そんな苦い経験があったがために、「感謝が大事」ということを見聞きすると、過去の感情が自分の気づかないところでモゾモゾっと湧き出て、「感謝が大事って言われるとつらい人もいるんだよ!」と一人勝手に憤っていたわけです。

感謝するのと感謝できることを探すのは違う

相反するようですが、感謝はやっぱり大事だと思います。

でも、それは感謝することがよいことだとか立派なことだからではなくて、自分が幸せを感じて生きるために大事なんだと思っています。

腹が立っている、あの人が嫌いだ、という状態のままでいては、その状態でインプット・プロセス・アウトプットが続くから、腹立たしい、嫌だっていう状態の延長のアウトプットが続きやすいんです。

かといってかつての私のように感謝できないことに感謝しようとするのはインプット・プロセス・アウトプットをこじらせるだけ。

じゃあ、どうするかというと、何でもいいから他に感謝できることを無理にでも探し出せばいいんです。

腹が立っている、あの人は嫌いだ、それはそれで存分に味わい、一方で、今日は天気がよくてありがたいな、というふうに、感謝できる他のことを探してみるんですね。

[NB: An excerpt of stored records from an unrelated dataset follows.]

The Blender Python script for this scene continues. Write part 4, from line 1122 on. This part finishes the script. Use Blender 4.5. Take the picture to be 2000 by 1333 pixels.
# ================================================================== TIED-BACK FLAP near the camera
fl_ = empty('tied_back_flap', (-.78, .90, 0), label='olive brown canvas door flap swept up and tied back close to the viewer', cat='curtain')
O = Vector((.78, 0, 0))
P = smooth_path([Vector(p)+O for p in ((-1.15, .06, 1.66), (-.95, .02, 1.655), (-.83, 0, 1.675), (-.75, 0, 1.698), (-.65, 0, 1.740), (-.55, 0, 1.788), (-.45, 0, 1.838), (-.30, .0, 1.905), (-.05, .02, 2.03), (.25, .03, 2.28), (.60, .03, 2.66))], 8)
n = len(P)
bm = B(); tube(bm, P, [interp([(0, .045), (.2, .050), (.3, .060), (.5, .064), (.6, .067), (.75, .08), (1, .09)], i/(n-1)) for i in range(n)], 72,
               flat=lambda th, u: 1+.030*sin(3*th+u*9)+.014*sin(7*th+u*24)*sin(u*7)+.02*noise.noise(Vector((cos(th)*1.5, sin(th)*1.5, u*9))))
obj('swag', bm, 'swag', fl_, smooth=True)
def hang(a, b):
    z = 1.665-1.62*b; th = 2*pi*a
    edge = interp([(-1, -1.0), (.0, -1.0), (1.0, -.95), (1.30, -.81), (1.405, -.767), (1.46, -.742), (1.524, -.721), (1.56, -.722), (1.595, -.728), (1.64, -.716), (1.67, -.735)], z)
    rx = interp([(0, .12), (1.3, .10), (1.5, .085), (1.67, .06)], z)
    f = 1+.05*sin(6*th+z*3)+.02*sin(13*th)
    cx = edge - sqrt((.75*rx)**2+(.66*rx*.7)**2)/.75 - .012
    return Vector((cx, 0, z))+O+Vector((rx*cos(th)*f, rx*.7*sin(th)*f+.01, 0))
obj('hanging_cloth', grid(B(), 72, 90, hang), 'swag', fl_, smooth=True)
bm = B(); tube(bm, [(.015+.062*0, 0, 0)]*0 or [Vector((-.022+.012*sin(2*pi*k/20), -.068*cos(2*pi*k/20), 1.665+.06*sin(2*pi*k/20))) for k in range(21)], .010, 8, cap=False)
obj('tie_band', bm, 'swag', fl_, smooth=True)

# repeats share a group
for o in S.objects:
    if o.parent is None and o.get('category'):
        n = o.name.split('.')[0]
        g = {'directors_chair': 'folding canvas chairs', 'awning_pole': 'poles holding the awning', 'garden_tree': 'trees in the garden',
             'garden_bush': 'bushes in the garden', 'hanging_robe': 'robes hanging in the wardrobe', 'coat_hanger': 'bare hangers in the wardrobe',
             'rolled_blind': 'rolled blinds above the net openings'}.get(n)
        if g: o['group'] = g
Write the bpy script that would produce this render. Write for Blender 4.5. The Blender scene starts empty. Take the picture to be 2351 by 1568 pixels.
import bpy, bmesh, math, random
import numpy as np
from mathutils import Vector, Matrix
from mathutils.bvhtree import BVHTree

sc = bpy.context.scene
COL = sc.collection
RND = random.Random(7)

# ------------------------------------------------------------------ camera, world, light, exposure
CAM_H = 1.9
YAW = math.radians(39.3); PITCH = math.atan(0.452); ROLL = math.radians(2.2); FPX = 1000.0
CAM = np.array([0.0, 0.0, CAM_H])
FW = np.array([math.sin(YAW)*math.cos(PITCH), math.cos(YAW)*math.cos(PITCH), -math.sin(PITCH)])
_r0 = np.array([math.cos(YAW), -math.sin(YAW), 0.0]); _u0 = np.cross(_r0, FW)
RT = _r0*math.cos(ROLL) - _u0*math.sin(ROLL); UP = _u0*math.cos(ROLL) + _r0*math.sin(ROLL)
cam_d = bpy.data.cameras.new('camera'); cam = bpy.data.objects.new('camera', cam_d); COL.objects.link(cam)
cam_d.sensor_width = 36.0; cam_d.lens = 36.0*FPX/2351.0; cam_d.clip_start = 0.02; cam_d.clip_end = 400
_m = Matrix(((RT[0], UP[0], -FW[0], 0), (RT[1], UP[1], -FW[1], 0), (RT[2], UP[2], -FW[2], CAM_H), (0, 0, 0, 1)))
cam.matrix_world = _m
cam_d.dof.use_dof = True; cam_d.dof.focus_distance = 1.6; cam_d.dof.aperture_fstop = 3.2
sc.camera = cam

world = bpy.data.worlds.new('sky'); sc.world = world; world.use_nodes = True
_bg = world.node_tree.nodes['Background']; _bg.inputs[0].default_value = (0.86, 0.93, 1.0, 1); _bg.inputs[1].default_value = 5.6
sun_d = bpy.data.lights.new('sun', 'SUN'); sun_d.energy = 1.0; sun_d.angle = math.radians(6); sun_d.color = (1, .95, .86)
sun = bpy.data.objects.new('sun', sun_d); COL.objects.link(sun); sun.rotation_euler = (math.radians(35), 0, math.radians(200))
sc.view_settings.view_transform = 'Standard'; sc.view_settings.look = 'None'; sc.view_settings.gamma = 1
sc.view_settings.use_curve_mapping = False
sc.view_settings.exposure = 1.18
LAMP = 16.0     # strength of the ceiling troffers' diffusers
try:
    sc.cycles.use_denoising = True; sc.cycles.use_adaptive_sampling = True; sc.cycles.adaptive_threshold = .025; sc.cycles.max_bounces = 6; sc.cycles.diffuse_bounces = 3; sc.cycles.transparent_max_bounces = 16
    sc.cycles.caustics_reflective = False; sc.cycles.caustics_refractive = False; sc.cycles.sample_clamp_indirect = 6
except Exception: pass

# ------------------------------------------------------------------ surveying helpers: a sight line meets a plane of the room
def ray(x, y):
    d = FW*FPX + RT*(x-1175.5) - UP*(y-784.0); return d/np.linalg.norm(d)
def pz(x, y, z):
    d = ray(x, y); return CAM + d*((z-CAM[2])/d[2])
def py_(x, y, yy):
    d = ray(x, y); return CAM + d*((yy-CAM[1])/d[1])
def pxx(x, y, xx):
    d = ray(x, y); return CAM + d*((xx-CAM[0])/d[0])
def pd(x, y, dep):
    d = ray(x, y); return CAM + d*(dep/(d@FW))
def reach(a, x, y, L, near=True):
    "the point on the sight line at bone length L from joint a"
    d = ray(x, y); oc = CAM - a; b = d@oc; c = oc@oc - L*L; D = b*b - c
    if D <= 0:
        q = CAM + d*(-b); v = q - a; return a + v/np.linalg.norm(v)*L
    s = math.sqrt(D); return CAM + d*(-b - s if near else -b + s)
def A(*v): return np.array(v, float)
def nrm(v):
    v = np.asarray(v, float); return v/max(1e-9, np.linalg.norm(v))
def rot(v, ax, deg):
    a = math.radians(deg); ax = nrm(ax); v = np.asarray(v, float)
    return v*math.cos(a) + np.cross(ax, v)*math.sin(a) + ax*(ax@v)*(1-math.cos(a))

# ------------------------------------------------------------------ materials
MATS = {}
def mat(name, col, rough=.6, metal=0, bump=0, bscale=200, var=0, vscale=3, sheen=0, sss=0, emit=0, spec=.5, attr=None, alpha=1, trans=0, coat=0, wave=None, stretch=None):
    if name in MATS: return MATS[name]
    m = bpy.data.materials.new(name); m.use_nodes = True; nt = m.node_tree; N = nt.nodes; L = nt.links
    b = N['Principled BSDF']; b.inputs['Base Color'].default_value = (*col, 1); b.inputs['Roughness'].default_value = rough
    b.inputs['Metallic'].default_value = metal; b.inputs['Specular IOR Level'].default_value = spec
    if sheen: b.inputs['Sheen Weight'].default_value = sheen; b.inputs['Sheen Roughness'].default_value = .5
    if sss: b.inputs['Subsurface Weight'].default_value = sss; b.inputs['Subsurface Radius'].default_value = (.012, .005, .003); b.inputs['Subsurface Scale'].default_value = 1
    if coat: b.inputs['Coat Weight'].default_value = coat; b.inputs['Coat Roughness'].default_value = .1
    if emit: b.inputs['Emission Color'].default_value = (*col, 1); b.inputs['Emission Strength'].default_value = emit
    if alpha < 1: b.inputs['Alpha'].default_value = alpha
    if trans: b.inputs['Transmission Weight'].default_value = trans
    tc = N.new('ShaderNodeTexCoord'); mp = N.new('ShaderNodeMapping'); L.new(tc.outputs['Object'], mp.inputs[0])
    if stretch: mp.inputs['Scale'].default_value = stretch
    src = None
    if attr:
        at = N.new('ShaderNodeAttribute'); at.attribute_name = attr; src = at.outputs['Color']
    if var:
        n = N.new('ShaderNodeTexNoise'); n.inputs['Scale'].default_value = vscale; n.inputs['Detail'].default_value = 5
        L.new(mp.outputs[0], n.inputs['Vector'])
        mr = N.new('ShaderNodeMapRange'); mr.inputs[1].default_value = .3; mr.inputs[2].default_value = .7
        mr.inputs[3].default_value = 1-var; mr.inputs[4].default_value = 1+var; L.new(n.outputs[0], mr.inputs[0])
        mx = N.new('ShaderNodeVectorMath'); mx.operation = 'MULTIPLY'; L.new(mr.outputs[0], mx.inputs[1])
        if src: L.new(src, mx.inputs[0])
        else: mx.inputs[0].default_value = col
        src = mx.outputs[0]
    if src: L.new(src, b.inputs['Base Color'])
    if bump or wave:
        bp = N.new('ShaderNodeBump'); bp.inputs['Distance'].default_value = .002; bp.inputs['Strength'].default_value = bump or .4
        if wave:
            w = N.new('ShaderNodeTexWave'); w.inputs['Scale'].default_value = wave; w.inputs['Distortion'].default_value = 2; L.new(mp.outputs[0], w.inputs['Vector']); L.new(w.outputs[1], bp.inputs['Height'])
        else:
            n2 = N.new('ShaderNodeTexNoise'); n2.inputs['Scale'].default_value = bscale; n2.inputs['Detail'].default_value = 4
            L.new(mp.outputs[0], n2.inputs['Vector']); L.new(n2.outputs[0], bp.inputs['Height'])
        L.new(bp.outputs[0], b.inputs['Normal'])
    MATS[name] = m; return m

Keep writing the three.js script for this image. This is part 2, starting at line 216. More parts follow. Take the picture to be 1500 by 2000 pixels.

それがたとえ無理矢理でも、感じる感謝の量はわずかだとしても、嘘にはならないような感謝の対象物を何か一つでも見つけ出せたら、新しい視点をインプット、かつポジティブなインプットをしたことになって、アウトプットが感謝できる方向へと自然にシフトするんです。

今思えばそんな単純なことが、なぜできていなかったのか…。

と、私がついやりがちなのが、「過去の私、全然できてなかったじゃーん!ダメじゃーん!」とバツをつけちゃうこと。

でも、それって過去という、自分の一部を否定することになって、自己というものをまるっと受容することからは遠のくので、また違う部分でつらくなってきちゃうんですよね。

だから、あの頃は、感謝できないことに感謝しようとしてしんどかった、ってその気持ちをちゃんと味わってあげる。

と、同時に、24時間365日の全瞬間がつらかったわけではないよねっていう客観的なニュートラルな視点もインプットしておく。

たぶんそれが自分を受容するってこと。

自分を受け入れる度合いが増すと、その部分における他人への寛容度が増すということは何度も体験してきました。

だから、自分に矢印を向けること、そして自分に矢印を向ける人が増えることは、結果的に、世界を寛容にすることだと信じてもいます。

今後も地味に、しかし希望を持って取り組んでいこうと思います。